Stored entries
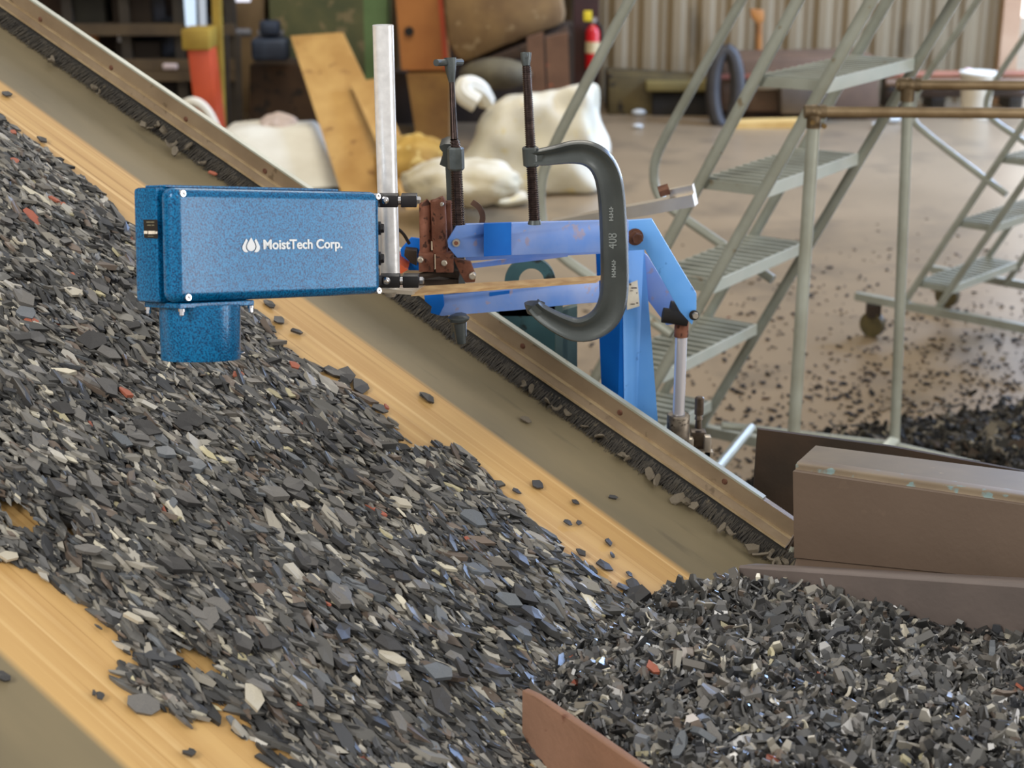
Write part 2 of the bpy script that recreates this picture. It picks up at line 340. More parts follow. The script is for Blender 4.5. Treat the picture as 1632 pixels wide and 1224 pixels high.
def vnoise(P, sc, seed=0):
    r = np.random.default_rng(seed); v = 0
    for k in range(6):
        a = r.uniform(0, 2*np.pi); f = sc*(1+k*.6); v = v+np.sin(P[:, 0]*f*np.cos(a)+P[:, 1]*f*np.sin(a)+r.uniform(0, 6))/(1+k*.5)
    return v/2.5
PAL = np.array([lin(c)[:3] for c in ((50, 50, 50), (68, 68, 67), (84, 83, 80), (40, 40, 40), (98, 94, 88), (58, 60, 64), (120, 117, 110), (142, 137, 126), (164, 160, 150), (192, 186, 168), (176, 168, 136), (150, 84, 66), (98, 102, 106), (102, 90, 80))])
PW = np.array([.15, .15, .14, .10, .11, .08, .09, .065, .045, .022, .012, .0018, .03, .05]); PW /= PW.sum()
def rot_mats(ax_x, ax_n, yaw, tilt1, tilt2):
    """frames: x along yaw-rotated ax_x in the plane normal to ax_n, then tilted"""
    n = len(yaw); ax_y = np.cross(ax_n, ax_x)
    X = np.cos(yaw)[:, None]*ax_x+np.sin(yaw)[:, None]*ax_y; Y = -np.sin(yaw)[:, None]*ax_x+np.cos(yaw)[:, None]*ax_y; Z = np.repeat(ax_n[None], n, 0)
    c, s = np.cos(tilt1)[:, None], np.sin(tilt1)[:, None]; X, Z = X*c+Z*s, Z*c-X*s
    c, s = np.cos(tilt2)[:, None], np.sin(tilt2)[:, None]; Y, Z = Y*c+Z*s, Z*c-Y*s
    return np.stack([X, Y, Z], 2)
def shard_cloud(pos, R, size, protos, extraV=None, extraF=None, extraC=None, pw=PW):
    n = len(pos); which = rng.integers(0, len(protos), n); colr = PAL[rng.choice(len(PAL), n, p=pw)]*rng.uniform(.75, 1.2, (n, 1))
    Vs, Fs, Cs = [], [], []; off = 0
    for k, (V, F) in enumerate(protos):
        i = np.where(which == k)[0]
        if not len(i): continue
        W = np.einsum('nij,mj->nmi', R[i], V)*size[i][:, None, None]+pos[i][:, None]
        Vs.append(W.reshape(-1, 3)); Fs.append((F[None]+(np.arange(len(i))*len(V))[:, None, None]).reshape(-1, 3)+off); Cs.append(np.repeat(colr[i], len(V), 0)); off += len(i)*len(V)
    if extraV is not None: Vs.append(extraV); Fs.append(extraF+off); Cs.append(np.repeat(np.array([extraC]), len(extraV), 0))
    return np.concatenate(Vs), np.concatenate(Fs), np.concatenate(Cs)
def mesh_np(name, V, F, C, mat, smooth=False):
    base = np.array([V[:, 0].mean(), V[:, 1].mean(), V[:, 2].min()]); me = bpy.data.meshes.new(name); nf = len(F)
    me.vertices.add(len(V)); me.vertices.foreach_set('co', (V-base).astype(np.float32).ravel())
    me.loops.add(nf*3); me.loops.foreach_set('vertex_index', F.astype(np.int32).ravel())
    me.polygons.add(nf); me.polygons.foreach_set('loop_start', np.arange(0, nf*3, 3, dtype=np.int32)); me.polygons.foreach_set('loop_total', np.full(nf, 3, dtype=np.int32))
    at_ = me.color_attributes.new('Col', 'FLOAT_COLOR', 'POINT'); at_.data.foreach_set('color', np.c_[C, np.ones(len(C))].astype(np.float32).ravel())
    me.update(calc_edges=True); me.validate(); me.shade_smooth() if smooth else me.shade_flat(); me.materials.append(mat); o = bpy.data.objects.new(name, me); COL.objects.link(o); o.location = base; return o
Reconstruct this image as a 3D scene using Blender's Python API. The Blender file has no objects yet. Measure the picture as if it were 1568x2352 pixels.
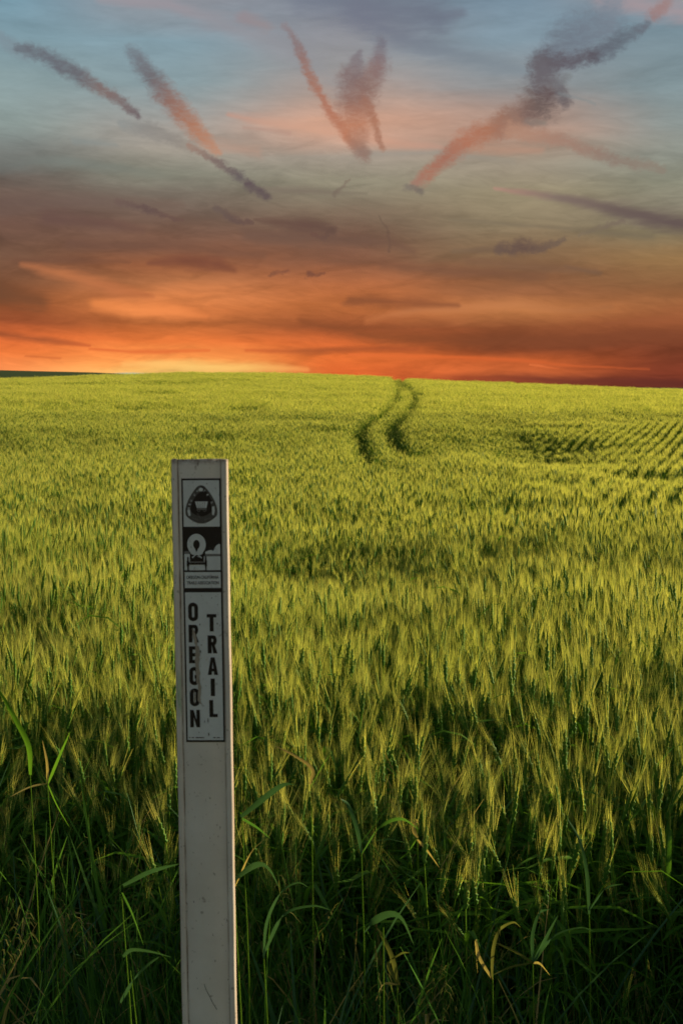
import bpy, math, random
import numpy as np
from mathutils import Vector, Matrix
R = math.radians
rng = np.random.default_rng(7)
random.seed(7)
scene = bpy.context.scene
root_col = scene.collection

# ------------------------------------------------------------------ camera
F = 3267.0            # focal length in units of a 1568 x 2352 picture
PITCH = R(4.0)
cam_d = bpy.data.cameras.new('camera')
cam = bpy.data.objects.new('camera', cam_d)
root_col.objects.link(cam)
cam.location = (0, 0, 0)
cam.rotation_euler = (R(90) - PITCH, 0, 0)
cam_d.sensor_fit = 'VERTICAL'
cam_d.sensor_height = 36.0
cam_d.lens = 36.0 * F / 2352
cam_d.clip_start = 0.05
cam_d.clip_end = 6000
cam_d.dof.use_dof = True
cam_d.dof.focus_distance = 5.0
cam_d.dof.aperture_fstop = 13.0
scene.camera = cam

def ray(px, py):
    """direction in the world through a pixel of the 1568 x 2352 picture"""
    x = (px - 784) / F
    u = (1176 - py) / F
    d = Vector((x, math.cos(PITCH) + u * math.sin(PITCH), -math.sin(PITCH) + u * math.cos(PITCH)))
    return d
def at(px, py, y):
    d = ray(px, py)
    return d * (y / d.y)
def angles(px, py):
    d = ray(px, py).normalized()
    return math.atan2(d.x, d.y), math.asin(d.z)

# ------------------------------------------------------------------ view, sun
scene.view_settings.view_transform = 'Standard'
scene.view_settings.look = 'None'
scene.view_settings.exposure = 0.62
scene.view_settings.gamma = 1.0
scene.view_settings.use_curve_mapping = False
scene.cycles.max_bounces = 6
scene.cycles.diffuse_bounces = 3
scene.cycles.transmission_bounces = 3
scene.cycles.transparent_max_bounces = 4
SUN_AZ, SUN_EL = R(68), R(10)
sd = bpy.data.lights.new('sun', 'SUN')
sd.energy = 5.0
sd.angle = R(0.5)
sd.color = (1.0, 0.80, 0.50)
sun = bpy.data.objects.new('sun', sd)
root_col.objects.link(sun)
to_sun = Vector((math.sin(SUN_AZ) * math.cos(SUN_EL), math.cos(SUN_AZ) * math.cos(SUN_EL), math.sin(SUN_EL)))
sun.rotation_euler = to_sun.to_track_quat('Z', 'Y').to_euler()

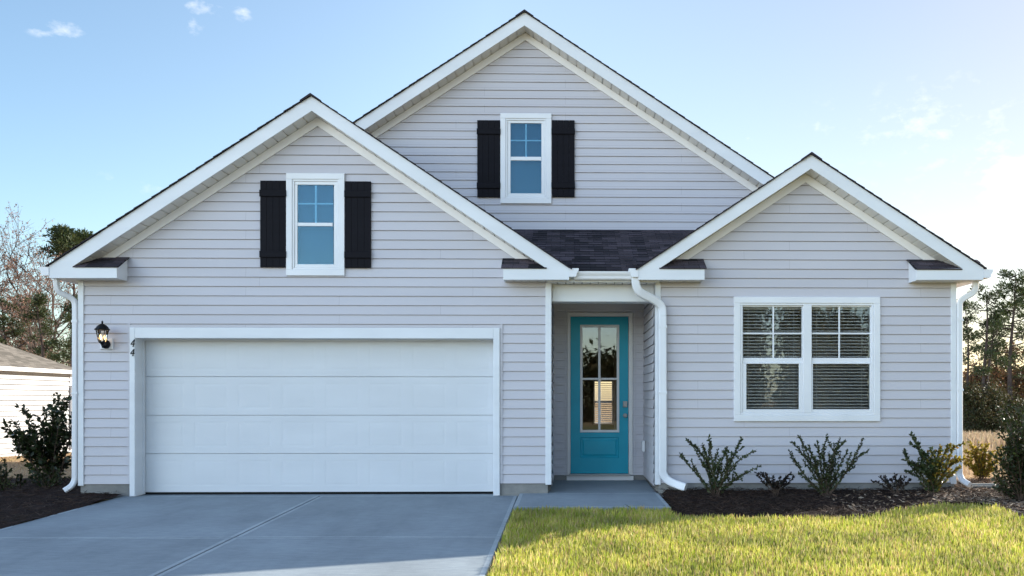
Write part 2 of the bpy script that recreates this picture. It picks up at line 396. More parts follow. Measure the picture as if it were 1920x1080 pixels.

WORK TO DO
Copy everything in the records above except the pictures, exactly as written.

WRITTEN ANSWER
Write part 2 of the bpy script that recreates this picture. It picks up at line 340. More parts follow. The script is for Blender 4.5. Treat the picture as 1632 pixels wide and 1224 pixels high.
def vnoise(P, sc, seed=0):
    r = np.random.default_rng(seed); v = 0
    for k in range(6):
        a = r.uniform(0, 2*np.pi); f = sc*(1+k*.6); v = v+np.sin(P[:, 0]*f*np.cos(a)+P[:, 1]*f*np.sin(a)+r.uniform(0, 6))/(1+k*.5)
    return v/2.5
PAL = np.array([lin(c)[:3] for c in ((50, 50, 50), (68, 68, 67), (84, 83, 80), (40, 40, 40), (98, 94, 88), (58, 60, 64), (120, 117, 110), (142, 137, 126), (164, 160, 150), (192, 186, 168), (176, 168, 136), (150, 84, 66), (98, 102, 106), (102, 90, 80))])
PW = np.array([.15, .15, .14, .10, .11, .08, .09, .065, .045, .022, .012, .0018, .03, .05]); PW /= PW.sum()
def rot_mats(ax_x, ax_n, yaw, tilt1, tilt2):
    """frames: x along yaw-rotated ax_x in the plane normal to ax_n, then tilted"""
    n = len(yaw); ax_y = np.cross(ax_n, ax_x)
    X = np.cos(yaw)[:, None]*ax_x+np.sin(yaw)[:, None]*ax_y; Y = -np.sin(yaw)[:, None]*ax_x+np.cos(yaw)[:, None]*ax_y; Z = np.repeat(ax_n[None], n, 0)
    c, s = np.cos(tilt1)[:, None], np.sin(tilt1)[:, None]; X, Z = X*c+Z*s, Z*c-X*s
    c, s = np.cos(tilt2)[:, None], np.sin(tilt2)[:, None]; Y, Z = Y*c+Z*s, Z*c-Y*s
    return np.stack([X, Y, Z], 2)
def shard_cloud(pos, R, size, protos, extraV=None, extraF=None, extraC=None, pw=PW):
    n = len(pos); which = rng.integers(0, len(protos), n); colr = PAL[rng.choice(len(PAL), n, p=pw)]*rng.uniform(.75, 1.2, (n, 1))
    Vs, Fs, Cs = [], [], []; off = 0
    for k, (V, F) in enumerate(protos):
        i = np.where(which == k)[0]
        if not len(i): continue
        W = np.einsum('nij,mj->nmi', R[i], V)*size[i][:, None, None]+pos[i][:, None]
        Vs.append(W.reshape(-1, 3)); Fs.append((F[None]+(np.arange(len(i))*len(V))[:, None, None]).reshape(-1, 3)+off); Cs.append(np.repeat(colr[i], len(V), 0)); off += len(i)*len(V)
    if extraV is not None: Vs.append(extraV); Fs.append(extraF+off); Cs.append(np.repeat(np.array([extraC]), len(extraV), 0))
    return np.concatenate(Vs), np.concatenate(Fs), np.concatenate(Cs)
def mesh_np(name, V, F, C, mat, smooth=False):
    base = np.array([V[:, 0].mean(), V[:, 1].mean(), V[:, 2].min()]); me = bpy.data.meshes.new(name); nf = len(F)
    me.vertices.add(len(V)); me.vertices.foreach_set('co', (V-base).astype(np.float32).ravel())
    me.loops.add(nf*3); me.loops.foreach_set('vertex_index', F.astype(np.int32).ravel())
    me.polygons.add(nf); me.polygons.foreach_set('loop_start', np.arange(0, nf*3, 3, dtype=np.int32)); me.polygons.foreach_set('loop_total', np.full(nf, 3, dtype=np.int32))
    at_ = me.color_attributes.new('Col', 'FLOAT_COLOR', 'POINT'); at_.data.foreach_set('color', np.c_[C, np.ones(len(C))].astype(np.float32).ravel())
    me.update(calc_edges=True); me.validate(); me.shade_smooth() if smooth else me.shade_flat(); me.materials.append(mat); o = bpy.data.objects.new(name, me); COL.objects.link(o); o.location = base; return o
Reconstruct this image as a 3D scene using Blender's Python API. The Blender file has no objects yet. Measure the picture as if it were 1568x2352 pixels.
import bpy, math, random
import numpy as np
from mathutils import Vector, Matrix
R = math.radians
rng = np.random.default_rng(7)
random.seed(7)
scene = bpy.context.scene
root_col = scene.collection

# ------------------------------------------------------------------ camera
F = 3267.0            # focal length in units of a 1568 x 2352 picture
PITCH = R(4.0)
cam_d = bpy.data.cameras.new('camera')
cam = bpy.data.objects.new('camera', cam_d)
root_col.objects.link(cam)
cam.location = (0, 0, 0)
cam.rotation_euler = (R(90) - PITCH, 0, 0)
cam_d.sensor_fit = 'VERTICAL'
cam_d.sensor_height = 36.0
cam_d.lens = 36.0 * F / 2352
cam_d.clip_start = 0.05
cam_d.clip_end = 6000
cam_d.dof.use_dof = True
cam_d.dof.focus_distance = 5.0
cam_d.dof.aperture_fstop = 13.0
scene.camera = cam

def ray(px, py):
    """direction in the world through a pixel of the 1568 x 2352 picture"""
    x = (px - 784) / F
    u = (1176 - py) / F
    d = Vector((x, math.cos(PITCH) + u * math.sin(PITCH), -math.sin(PITCH) + u * math.cos(PITCH)))
    return d
def at(px, py, y):
    d = ray(px, py)
    return d * (y / d.y)
def angles(px, py):
    d = ray(px, py).normalized()
    return math.atan2(d.x, d.y), math.asin(d.z)

# ------------------------------------------------------------------ view, sun
scene.view_settings.view_transform = 'Standard'
scene.view_settings.look = 'None'
scene.view_settings.exposure = 0.62
scene.view_settings.gamma = 1.0
scene.view_settings.use_curve_mapping = False
scene.cycles.max_bounces = 6
scene.cycles.diffuse_bounces = 3
scene.cycles.transmission_bounces = 3
scene.cycles.transparent_max_bounces = 4
SUN_AZ, SUN_EL = R(68), R(10)
sd = bpy.data.lights.new('sun', 'SUN')
sd.energy = 5.0
sd.angle = R(0.5)
sd.color = (1.0, 0.80, 0.50)
sun = bpy.data.objects.new('sun', sd)
root_col.objects.link(sun)
to_sun = Vector((math.sin(SUN_AZ) * math.cos(SUN_EL), math.cos(SUN_AZ) * math.cos(SUN_EL), math.sin(SUN_EL)))
sun.rotation_euler = to_sun.to_track_quat('Z', 'Y').to_euler()

Write part 2 of the bpy script that recreates this picture. It picks up at line 396. More parts follow. Measure the picture as if it were 1920x1080 pixels.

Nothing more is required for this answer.